** Start MATERIAL PROVIDED **

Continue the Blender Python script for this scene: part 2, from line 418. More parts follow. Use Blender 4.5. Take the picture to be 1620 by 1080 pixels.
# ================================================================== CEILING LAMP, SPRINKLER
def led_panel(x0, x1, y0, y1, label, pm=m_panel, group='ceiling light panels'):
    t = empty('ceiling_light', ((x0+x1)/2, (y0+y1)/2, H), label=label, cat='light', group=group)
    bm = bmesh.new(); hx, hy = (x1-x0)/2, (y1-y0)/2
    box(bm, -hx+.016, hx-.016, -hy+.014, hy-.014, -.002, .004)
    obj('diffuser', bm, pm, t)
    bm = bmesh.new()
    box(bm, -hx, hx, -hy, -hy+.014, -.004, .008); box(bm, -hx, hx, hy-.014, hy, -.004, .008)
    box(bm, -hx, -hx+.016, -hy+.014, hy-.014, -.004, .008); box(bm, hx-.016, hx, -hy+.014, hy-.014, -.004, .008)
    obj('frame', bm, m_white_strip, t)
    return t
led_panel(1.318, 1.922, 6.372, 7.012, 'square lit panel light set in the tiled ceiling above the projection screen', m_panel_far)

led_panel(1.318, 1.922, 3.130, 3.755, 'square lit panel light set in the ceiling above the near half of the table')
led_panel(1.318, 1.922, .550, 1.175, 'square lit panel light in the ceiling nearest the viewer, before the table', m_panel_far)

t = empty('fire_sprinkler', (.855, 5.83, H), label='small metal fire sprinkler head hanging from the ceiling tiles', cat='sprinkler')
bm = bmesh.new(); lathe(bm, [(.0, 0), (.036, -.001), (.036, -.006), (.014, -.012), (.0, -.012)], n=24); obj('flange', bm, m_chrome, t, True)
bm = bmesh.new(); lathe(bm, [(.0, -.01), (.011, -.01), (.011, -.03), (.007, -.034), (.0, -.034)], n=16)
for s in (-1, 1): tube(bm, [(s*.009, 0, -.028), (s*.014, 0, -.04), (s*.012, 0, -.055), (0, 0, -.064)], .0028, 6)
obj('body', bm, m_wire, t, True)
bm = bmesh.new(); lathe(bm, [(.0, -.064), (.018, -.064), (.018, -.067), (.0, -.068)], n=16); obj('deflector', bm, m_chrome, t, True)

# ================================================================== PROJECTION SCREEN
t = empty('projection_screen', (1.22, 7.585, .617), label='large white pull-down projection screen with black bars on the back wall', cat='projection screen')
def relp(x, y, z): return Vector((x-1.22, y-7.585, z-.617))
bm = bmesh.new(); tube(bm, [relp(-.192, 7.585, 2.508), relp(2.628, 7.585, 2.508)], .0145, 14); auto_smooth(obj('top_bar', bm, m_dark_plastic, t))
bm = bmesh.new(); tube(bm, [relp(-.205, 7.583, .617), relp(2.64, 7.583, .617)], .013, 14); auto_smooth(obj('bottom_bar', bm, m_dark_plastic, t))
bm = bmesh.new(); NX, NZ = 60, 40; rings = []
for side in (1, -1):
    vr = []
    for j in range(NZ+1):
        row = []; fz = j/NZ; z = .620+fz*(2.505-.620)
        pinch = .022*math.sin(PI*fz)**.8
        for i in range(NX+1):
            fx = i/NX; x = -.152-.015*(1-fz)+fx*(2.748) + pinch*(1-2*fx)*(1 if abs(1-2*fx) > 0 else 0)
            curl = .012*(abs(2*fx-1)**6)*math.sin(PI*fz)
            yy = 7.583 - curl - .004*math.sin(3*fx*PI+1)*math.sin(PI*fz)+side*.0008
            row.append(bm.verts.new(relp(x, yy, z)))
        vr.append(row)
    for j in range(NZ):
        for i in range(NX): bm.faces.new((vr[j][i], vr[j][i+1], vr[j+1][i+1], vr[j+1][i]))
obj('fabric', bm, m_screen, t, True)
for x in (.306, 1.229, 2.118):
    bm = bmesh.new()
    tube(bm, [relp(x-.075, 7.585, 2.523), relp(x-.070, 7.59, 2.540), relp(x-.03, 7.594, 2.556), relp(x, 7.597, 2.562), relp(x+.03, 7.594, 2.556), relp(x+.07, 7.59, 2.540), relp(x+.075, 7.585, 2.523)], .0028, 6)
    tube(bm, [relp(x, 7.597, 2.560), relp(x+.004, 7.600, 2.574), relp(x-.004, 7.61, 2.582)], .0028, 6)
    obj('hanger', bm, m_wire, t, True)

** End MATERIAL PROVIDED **

*TASK PROMPT*. Print the material above verbatim, first line through the line containing "led_panel(1.318, 1.922, .550, 1.175, 'square", both included.

*ANSWER*.
Continue the Blender Python script for this scene: part 2, from line 418. More parts follow. Use Blender 4.5. Take the picture to be 1620 by 1080 pixels.
# ================================================================== CEILING LAMP, SPRINKLER
def led_panel(x0, x1, y0, y1, label, pm=m_panel, group='ceiling light panels'):
    t = empty('ceiling_light', ((x0+x1)/2, (y0+y1)/2, H), label=label, cat='light', group=group)
    bm = bmesh.new(); hx, hy = (x1-x0)/2, (y1-y0)/2
    box(bm, -hx+.016, hx-.016, -hy+.014, hy-.014, -.002, .004)
    obj('diffuser', bm, pm, t)
    bm = bmesh.new()
    box(bm, -hx, hx, -hy, -hy+.014, -.004, .008); box(bm, -hx, hx, hy-.014, hy, -.004, .008)
    box(bm, -hx, -hx+.016, -hy+.014, hy-.014, -.004, .008); box(bm, hx-.016, hx, -hy+.014, hy-.014, -.004, .008)
    obj('frame', bm, m_white_strip, t)
    return t
led_panel(1.318, 1.922, 6.372, 7.012, 'square lit panel light set in the tiled ceiling above the projection screen', m_panel_far)

led_panel(1.318, 1.922, 3.130, 3.755, 'square lit panel light set in the ceiling above the near half of the table')
led_panel(1.318, 1.922, .550, 1.175, 'square lit panel light in the ceiling nearest the viewer, before the table', m_panel_far)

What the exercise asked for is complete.